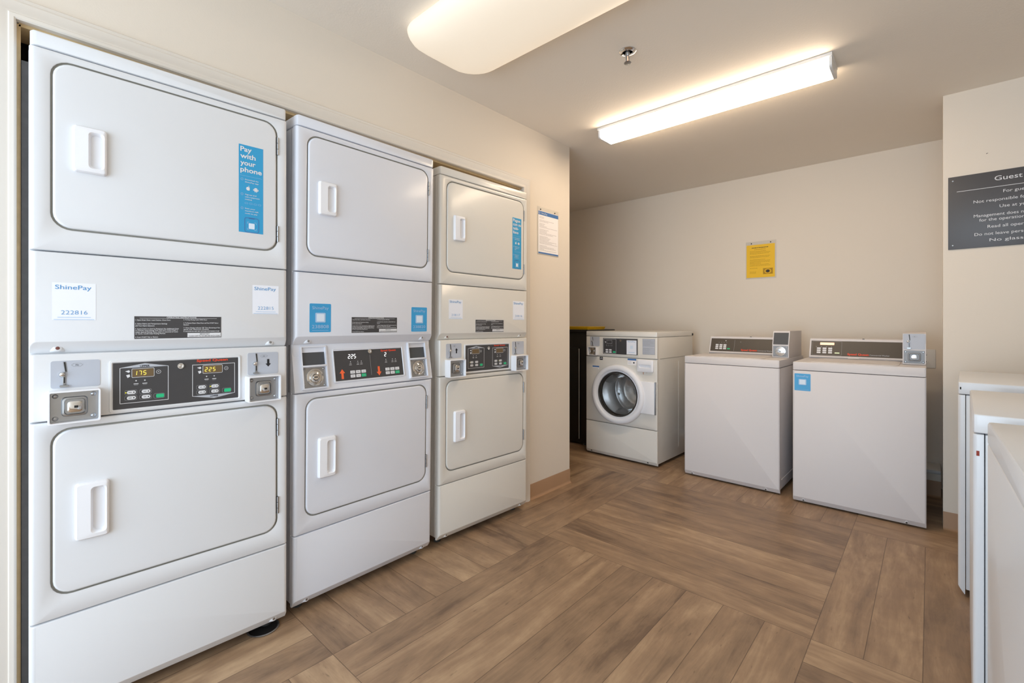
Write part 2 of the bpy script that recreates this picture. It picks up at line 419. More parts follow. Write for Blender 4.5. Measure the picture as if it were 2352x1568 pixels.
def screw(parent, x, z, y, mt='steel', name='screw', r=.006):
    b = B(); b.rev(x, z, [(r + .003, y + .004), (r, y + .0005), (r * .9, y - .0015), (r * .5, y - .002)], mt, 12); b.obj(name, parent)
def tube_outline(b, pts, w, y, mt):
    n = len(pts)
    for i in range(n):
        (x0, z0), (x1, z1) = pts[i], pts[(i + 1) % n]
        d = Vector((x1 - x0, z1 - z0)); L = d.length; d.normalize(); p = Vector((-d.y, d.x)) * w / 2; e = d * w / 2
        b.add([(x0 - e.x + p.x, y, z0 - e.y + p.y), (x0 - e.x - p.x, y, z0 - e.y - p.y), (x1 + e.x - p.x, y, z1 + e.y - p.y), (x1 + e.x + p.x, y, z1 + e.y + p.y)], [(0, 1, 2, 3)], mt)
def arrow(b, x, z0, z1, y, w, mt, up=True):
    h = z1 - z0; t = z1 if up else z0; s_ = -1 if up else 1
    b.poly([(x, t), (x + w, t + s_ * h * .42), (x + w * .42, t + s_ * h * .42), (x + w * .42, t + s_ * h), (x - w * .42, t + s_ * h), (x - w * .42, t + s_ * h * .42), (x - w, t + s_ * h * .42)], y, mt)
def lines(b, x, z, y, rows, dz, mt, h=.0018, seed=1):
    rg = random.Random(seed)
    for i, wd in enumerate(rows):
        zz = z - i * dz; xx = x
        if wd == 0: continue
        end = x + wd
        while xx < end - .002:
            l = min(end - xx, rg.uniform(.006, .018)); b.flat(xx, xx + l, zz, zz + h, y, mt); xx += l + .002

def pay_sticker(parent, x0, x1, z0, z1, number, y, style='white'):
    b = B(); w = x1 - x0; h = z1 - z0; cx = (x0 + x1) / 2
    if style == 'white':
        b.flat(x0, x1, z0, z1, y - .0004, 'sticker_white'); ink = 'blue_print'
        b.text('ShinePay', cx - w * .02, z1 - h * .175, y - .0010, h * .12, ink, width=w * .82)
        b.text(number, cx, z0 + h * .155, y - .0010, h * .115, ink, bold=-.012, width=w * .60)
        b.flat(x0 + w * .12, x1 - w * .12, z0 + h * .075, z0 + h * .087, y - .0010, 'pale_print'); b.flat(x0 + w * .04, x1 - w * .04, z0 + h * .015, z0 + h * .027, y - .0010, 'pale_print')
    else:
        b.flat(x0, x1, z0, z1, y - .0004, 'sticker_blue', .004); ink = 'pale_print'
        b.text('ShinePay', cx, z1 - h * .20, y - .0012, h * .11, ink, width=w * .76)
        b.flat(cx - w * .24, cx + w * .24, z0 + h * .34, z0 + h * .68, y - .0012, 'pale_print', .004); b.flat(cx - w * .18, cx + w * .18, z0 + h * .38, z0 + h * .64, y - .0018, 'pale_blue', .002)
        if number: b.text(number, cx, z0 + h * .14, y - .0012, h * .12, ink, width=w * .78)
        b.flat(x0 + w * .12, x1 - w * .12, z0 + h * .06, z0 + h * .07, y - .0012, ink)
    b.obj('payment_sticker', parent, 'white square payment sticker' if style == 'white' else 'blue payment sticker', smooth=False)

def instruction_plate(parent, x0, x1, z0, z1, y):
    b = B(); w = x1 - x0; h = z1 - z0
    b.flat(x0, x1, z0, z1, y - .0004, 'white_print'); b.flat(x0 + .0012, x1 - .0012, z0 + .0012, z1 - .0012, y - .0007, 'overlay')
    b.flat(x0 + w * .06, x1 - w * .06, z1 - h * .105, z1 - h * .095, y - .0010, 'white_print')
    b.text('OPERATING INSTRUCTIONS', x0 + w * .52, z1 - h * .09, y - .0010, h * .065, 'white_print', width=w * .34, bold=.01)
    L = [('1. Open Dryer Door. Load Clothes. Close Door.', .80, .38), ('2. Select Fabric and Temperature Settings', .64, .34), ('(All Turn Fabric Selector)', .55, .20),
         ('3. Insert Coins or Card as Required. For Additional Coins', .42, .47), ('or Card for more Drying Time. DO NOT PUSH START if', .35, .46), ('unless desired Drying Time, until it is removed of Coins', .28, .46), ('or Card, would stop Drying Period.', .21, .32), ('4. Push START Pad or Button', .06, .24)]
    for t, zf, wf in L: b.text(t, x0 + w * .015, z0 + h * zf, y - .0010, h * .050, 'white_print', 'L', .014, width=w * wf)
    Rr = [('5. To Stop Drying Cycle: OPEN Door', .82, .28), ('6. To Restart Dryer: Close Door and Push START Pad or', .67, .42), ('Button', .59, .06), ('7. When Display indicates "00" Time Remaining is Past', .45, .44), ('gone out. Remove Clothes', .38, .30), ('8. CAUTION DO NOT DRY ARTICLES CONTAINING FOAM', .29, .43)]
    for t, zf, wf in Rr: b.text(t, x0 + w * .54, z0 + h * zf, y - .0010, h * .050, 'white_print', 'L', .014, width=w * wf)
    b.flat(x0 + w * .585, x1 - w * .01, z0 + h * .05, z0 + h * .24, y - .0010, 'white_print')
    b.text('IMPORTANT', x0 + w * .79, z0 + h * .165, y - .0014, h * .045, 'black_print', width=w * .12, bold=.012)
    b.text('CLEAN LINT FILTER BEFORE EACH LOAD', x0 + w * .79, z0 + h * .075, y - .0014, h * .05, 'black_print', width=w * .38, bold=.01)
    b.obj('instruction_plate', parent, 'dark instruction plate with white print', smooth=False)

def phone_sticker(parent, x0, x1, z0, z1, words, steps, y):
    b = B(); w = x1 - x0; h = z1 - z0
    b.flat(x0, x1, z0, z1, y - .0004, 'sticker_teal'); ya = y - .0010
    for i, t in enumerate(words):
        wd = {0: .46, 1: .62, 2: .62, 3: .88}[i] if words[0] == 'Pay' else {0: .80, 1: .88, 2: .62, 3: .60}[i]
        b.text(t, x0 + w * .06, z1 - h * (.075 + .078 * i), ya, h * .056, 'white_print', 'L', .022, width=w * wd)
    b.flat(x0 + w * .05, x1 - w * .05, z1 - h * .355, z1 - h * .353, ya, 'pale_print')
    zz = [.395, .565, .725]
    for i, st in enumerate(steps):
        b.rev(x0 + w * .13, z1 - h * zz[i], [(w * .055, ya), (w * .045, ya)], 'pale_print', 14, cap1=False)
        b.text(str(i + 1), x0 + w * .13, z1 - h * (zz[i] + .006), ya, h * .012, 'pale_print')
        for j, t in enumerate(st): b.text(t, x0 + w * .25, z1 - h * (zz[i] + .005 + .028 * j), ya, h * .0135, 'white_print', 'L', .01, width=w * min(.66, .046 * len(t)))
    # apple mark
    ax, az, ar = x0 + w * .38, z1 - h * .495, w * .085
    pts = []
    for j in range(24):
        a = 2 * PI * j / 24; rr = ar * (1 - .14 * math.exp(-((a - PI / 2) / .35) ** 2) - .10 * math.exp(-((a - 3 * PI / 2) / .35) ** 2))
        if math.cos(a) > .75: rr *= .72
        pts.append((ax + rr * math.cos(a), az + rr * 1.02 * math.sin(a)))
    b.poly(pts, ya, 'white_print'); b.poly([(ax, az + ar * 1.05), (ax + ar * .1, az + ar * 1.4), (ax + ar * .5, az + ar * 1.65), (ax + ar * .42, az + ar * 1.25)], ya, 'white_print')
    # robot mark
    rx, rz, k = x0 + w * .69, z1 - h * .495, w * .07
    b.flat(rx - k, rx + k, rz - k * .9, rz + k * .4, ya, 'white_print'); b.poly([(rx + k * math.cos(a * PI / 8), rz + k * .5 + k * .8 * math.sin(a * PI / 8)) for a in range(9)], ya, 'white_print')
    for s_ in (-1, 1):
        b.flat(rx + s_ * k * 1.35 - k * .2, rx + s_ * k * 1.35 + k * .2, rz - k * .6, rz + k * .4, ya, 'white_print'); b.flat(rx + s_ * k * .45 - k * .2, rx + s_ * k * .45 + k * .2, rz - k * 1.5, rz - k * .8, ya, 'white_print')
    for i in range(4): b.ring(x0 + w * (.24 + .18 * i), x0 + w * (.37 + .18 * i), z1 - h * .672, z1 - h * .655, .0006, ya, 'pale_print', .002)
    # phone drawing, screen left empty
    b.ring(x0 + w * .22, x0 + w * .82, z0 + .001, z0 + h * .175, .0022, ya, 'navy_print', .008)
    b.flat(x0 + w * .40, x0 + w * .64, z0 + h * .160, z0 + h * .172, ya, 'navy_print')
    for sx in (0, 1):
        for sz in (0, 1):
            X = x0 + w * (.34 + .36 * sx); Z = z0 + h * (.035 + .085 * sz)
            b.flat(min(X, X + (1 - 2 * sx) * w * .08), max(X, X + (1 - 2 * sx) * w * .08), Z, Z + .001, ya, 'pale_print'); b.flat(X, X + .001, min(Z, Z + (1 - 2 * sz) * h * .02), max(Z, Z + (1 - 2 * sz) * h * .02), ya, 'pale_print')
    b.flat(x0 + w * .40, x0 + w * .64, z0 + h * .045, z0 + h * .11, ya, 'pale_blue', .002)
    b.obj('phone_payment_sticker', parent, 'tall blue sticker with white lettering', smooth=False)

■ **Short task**
Exactly as written, please give again the lines from the beginning of the listing through the line containing "l = min(end", inclusive, without any pictures.

■ **Written response**
Write part 2 of the bpy script that recreates this picture. It picks up at line 419. More parts follow. Write for Blender 4.5. Measure the picture as if it were 2352x1568 pixels.
def screw(parent, x, z, y, mt='steel', name='screw', r=.006):
    b = B(); b.rev(x, z, [(r + .003, y + .004), (r, y + .0005), (r * .9, y - .0015), (r * .5, y - .002)], mt, 12); b.obj(name, parent)
def tube_outline(b, pts, w, y, mt):
    n = len(pts)
    for i in range(n):
        (x0, z0), (x1, z1) = pts[i], pts[(i + 1) % n]
        d = Vector((x1 - x0, z1 - z0)); L = d.length; d.normalize(); p = Vector((-d.y, d.x)) * w / 2; e = d * w / 2
        b.add([(x0 - e.x + p.x, y, z0 - e.y + p.y), (x0 - e.x - p.x, y, z0 - e.y - p.y), (x1 + e.x - p.x, y, z1 + e.y - p.y), (x1 + e.x + p.x, y, z1 + e.y + p.y)], [(0, 1, 2, 3)], mt)
def arrow(b, x, z0, z1, y, w, mt, up=True):
    h = z1 - z0; t = z1 if up else z0; s_ = -1 if up else 1
    b.poly([(x, t), (x + w, t + s_ * h * .42), (x + w * .42, t + s_ * h * .42), (x + w * .42, t + s_ * h), (x - w * .42, t + s_ * h), (x - w * .42, t + s_ * h * .42), (x - w, t + s_ * h * .42)], y, mt)
def lines(b, x, z, y, rows, dz, mt, h=.0018, seed=1):
    rg = random.Random(seed)
    for i, wd in enumerate(rows):
        zz = z - i * dz; xx = x
        if wd == 0: continue
        end = x + wd
        while xx < end - .002:
            l = min(end - xx, rg.uniform(.006, .018)); b.flat(xx, xx + l, zz, zz + h, y, mt); xx += l + .002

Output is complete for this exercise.